In 1989 a popular women's program on Venezuelan television discussed the question 'Is it punishment to be a black woman in Venezuela?' The participants - a well-known politician, a physician, a model and sibling athletes - offered a range of perspectives. In its modest way the program sheds light on the discussion of race and gender in present-day Latin America. How interesting it would be to compare the program with advocacy initiatives undertaken by, say, Afro-Brazilian women's organizations, together with examples drawn from other national groups.

Visibility, or non-invisibility, is a multifaceted and variable phenomenon. In Peru, where the salient divide is between the indigenous and the mesticized components of the population, any disadvantages associated with blackness pale in comparison to the individual and collective weight of those disadvantages endured by the majority indigenous population. What Peru does share with other Latin American countries is the privileging of whiteness. In this particular race relations universe a study of indigenous-Afro relations in specific situations, over the centuries, could well contribute to our understanding of comparative race relations. Similar work could be done on Ecuador.

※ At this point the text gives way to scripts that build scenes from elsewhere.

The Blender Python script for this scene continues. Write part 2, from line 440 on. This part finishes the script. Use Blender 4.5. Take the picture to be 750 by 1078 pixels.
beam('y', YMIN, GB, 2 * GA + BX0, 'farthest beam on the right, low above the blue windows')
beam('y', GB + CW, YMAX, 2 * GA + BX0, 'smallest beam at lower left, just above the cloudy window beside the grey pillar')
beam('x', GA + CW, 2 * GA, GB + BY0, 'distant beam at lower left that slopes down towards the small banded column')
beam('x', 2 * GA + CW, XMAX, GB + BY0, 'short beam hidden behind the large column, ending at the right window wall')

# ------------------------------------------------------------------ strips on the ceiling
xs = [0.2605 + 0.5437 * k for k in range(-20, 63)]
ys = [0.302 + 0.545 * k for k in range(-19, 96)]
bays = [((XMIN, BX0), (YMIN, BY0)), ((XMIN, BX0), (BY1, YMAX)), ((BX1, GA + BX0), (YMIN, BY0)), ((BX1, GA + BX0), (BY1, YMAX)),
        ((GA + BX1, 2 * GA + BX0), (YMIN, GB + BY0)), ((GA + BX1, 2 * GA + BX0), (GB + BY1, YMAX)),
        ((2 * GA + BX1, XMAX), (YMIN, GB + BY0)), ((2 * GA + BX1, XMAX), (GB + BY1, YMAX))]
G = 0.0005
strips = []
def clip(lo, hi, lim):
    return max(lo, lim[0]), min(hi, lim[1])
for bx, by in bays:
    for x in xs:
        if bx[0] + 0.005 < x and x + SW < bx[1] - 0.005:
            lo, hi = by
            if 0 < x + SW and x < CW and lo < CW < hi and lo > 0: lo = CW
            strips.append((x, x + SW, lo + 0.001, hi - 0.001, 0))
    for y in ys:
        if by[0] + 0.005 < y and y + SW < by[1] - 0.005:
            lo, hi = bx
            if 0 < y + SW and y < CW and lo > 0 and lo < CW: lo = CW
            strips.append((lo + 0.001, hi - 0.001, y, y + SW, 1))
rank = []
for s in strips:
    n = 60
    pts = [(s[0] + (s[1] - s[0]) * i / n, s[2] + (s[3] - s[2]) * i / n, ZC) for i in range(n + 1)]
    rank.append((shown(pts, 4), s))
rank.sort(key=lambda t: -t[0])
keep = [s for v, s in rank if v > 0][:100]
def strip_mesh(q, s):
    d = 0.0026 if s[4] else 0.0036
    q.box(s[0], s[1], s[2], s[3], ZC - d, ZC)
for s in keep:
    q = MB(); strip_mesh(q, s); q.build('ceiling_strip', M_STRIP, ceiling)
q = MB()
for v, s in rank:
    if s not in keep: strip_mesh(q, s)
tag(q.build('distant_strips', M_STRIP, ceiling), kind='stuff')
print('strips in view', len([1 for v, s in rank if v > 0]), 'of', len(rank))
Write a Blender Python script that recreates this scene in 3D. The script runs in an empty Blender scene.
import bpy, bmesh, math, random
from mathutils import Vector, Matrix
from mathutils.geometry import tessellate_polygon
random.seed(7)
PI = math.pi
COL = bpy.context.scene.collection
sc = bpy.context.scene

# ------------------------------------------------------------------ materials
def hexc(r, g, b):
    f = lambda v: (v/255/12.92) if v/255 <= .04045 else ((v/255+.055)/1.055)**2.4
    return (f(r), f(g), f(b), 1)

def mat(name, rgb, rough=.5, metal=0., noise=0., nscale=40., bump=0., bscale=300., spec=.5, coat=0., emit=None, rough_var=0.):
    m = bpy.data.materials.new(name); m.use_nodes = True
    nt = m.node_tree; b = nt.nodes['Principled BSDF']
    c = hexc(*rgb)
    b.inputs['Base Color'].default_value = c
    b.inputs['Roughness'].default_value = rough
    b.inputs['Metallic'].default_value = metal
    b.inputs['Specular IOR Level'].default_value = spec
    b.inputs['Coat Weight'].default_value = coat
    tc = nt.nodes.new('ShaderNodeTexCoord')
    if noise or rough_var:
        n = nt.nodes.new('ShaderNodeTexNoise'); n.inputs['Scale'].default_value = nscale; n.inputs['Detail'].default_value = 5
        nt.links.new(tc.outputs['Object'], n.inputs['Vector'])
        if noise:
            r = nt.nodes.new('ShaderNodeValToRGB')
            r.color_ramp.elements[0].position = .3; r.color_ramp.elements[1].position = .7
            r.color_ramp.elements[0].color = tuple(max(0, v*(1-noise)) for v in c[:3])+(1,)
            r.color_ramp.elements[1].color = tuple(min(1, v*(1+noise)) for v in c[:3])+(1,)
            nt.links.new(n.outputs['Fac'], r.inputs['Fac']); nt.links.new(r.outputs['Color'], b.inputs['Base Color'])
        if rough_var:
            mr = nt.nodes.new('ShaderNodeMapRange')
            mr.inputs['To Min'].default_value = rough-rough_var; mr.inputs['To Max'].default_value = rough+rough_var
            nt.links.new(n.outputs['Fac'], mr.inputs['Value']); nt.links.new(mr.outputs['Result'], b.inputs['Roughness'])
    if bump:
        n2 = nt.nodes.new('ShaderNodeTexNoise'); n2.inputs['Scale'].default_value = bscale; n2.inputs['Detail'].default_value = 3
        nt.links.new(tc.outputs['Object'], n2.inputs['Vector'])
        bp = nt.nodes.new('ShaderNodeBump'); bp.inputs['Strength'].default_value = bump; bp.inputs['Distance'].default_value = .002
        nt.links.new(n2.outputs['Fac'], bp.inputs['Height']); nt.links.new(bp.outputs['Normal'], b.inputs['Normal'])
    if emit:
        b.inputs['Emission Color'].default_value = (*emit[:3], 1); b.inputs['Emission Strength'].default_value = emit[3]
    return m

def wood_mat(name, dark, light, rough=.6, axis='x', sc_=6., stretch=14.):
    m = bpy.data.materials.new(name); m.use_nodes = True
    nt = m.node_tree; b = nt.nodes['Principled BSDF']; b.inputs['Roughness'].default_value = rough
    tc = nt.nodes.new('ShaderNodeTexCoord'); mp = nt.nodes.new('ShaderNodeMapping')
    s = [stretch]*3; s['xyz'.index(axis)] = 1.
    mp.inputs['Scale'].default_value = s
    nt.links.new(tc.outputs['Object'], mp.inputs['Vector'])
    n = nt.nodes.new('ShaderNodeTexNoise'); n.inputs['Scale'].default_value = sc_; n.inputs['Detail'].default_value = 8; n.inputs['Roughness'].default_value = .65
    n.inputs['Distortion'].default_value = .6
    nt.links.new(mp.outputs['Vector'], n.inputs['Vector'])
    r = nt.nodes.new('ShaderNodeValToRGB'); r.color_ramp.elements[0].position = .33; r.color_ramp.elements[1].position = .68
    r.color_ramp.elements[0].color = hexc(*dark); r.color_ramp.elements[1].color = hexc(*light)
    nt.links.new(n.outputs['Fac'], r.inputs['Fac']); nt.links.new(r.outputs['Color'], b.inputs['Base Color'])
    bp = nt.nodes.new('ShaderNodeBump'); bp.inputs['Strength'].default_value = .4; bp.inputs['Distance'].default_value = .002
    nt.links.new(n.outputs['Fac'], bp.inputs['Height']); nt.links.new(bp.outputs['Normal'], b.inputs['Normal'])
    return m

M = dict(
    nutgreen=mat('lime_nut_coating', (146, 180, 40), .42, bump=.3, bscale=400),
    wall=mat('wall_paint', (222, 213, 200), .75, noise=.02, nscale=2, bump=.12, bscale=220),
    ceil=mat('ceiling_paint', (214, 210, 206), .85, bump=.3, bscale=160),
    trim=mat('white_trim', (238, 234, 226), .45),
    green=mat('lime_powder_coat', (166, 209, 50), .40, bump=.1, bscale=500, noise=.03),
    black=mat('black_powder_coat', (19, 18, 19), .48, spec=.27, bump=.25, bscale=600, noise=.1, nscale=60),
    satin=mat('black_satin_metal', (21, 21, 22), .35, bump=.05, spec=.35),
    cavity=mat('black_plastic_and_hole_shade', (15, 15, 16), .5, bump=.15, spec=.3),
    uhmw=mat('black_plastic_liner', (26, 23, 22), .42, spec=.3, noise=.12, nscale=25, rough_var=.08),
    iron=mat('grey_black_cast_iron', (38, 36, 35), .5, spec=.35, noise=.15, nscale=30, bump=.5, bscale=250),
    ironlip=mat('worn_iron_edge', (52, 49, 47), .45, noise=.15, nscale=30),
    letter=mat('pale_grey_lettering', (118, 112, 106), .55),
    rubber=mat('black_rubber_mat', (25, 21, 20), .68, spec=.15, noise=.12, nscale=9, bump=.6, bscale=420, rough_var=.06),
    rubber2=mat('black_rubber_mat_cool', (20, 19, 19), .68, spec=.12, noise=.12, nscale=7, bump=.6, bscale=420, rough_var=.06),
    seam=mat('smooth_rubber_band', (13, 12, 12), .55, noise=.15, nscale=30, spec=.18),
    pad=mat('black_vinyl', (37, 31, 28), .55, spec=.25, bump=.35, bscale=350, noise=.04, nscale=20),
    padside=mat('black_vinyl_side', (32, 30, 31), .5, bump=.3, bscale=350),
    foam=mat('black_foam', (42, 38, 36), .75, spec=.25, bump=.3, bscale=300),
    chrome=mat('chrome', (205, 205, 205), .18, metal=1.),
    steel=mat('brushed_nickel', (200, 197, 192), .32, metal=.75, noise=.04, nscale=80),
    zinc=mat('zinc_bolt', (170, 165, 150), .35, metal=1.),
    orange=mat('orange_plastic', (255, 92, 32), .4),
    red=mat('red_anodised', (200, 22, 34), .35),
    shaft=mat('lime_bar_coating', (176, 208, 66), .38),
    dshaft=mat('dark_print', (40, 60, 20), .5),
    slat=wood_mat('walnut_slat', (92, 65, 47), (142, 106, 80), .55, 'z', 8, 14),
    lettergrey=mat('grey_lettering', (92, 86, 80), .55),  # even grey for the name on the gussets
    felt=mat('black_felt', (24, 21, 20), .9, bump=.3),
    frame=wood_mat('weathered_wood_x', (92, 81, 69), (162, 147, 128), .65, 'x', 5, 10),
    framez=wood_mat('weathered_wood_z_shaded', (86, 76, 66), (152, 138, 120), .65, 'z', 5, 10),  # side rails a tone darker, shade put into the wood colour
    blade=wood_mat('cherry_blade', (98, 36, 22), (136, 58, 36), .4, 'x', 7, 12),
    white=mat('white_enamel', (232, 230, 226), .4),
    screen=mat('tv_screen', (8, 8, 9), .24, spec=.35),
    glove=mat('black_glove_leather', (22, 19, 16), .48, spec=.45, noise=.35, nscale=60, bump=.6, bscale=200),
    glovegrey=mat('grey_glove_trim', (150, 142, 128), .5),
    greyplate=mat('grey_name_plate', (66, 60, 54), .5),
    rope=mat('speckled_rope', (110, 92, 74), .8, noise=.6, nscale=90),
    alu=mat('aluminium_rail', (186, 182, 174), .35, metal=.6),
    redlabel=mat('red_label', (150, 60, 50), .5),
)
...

On matters of race and color the novice observer does well to tread lightly when approaching societies and systems such as those in Latin America. Non-whiteness and blackness, one quickly learns, are not interchangeable concepts; never assume blackness, and determine, with delicacy, the individual's personal identification, which may not be consistent with that assigned him or her by others. For the Latin American, a similar challenge awaits in North America, say, or even continental Africa, where what is perceived as 'white' may very well be, to the person concerned, 'black'.